Yankees' Rodón, pitching coach smooth things over after clashing on the mound

KANSAS CITY, Mo. (AP) — Yankees manager Aaron Boone was still smoothing over some clubhouse discord with two games left in a lost season Saturday after right-hander Carlos Rodón and pitching coach Matt Blake clashed on the mound the previous night.

Rodón was in the midst of allowing all eight batters he faced to reach base and eventually score in a 12-5 loss to the Kansas City Royals when Blake came out the dugout in an attempt to get him on track. The two exchanged a few words before Rodón turned his back on Blake and gestured for him to return to the dugout, even though the coach was still talking.

“Obviously we don't want that happening,” said Boone, whose team needed to win one of its last two games against the Royals to extend its streak of winning seasons to 31. “Things happen in the heat of battle, but it's been addressed."

Rodón admitted he was “not in the right mind" when he turned his back on his pitching coach.

Rodón had a miserable first year of a $162 million, six-year contract he signed with the Yankees. It began with a stay on the injured list for a strained forearm and included a setback while he dealt with a back injury. Rodón lost four of his first five starts after finally making his season debut July 7, and his dismal performance Friday night left him with a 6.85 ERA and the Yankees with a 3-11 record in his starts.

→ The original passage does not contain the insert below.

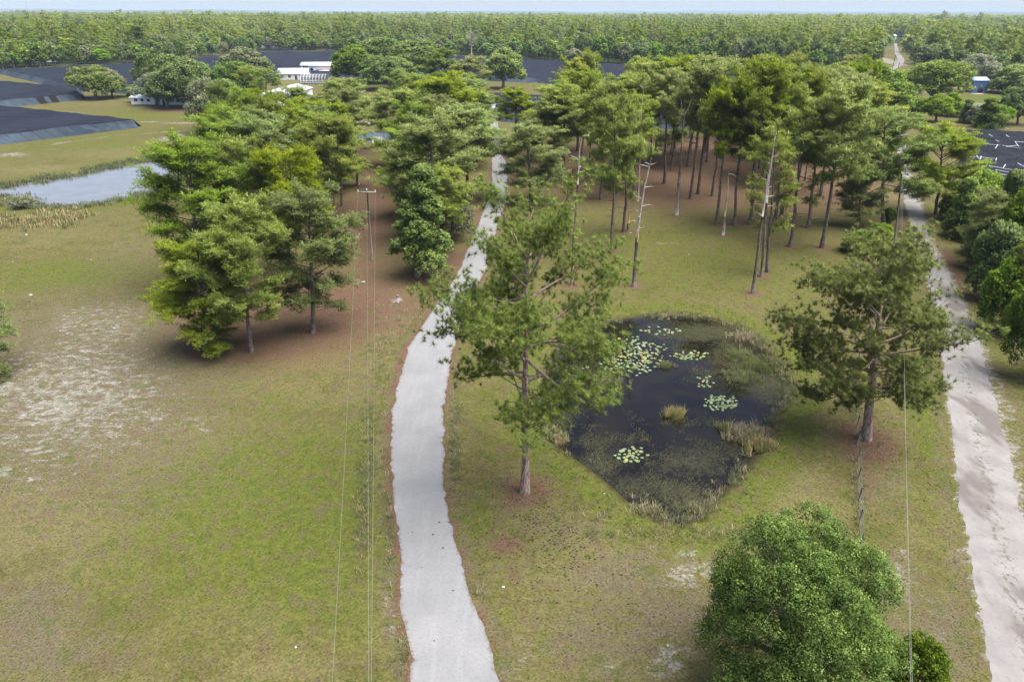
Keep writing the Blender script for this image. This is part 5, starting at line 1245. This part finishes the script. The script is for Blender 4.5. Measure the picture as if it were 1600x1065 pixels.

That may have been why Rodón, who is known for his fiery demeanor, appeared to finally boil over in Kansas City.

In 35 pitches without recording an out, Rodón allowed four singles, two walks, a double and Edward Oliveras’ no-doubt homer into the Yankees bullpen. It was the most batters faced without recording an out by a starter since Steven Matz faced eight for the Mets in 2019, and the 10 consecutive hitters that eventually reached for Kansas City were the most to start a game against the Yankees since the Cleveland Indians had that many reach against Catfish Hunter and Bob Kammeyer on July 27, 1978.

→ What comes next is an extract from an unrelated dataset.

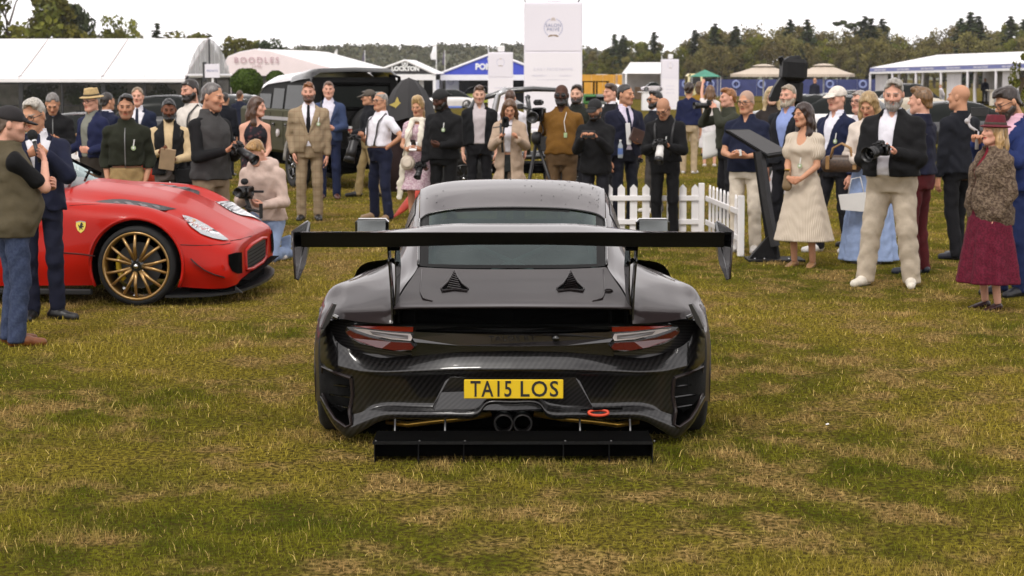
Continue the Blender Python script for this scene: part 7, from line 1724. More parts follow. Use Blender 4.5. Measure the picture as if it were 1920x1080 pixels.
def plaid(N,L,c):
 s=N.new('ShaderNodeSeparateXYZ');L.new(c,s.inputs[0]);outs=[]
 for k,f in((0,95),(2,80)):
  m1=N.new('ShaderNodeMath');m1 .operation='MULTIPLY';m1 .inputs[1].default_value=f;L.new(s.outputs[k],m1 .inputs[0]);sn=N.new('ShaderNodeMath');sn.operation='SINE';L.new(m1 .outputs[0],sn.inputs[0]);r=N.new('ShaderNodeMapRange');r.inputs[1].default_value=.8;r.inputs[2].default_value=1;L.new(sn.outputs[0],r.inputs[0]);outs.append(r.outputs[0])
 ad=N.new('ShaderNodeMath');ad.operation='MAXIMUM';L.new(outs[0],ad.inputs[0]);L.new(outs[1],ad.inputs[1]);sc_=N.new('ShaderNodeMath');sc_.operation='MULTIPLY';sc_.inputs[1].default_value=.45;L.new(ad.outputs[0],sc_.inputs[0]);return _mix(N,L,sc_.outputs[0],(.29,.22,.14),(.20,.12,.07))
STRIPE=pattern_cloth('striped_linen',stripes((.60,.53,.44),(.40,.31,.22),84));FLORAL=pattern_cloth('dark_floral_print',floral);PINKT=pattern_cloth('pink_tweed',tweed((.62,.50,.54),(.42,.26,.32),45))
FUR=pattern_cloth('brown_faux_fur',tweed((.20,.145,.10),(.09,.06,.042),38));PLAID=pattern_cloth('beige_checked_wool',plaid);WINE=pattern_cloth('wine_spotted_cloth',tweed((.13,.010,.028),(.07,.006,.016),60));DENIM=pattern_cloth('blue_denim',tweed((.030,.042,.085),(.045,.06,.11),50))
for m_ in(FUR,):
 N,L,b=nodes(m_);n=N.new('ShaderNodeTexNoise');n.inputs['Scale'].default_value=55;n.inputs['Detail'].default_value=6;co=N.new('ShaderNodeTexCoord');L.new(co.outputs['Object'],n.inputs['Vector']);bp=N.new('ShaderNodeBump');bp.inputs['Strength'].default_value=1;bp.inputs['Distance'].default_value=.03;L.new(n.outputs['Fac'],bp.inputs['Height']);L.new(bp.outputs[0],b.inputs['Normal'])
GP='spectators gathered in an arc round the black car'
BLK='#121214';NAVY='#171b30';WH='#d8d6dc'
TR=lambda c,**k:dict(kind='trousers',color=c,**k)
SH=lambda c,**k:dict(color=c,**k)
V=lambda zb=1.12,w=.30:('v',zb,w)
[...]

Blake said wasn't able to connect with Rodón after the game Friday night, but the two spoke at length early Saturday.

“He's been in the league for a while. We want him to go out and have a lot of success and behave in the right ways,” Blake said, “and you know, this is one were going to look back on and wish we had back.”

It wasn't just Rodón's attitude that was cause for concern, either. His fastball averaged 93.6 mph, down from his 95.3 mph season average, and the Royals took advantage by squaring up just about every pitch in the strike zone.

“Last night was a little surprising,” Blake said, adding that he didn't think the drop in velocity was injury related. “Sometimes he settles into the flow of the game and he didn't get to that point last night. It's something we will continue to look into.”

Boone went further and said Rodón had made himself available to pitch in the final two games of the season.

“That should tell you where he's at physically I think,” Boone said.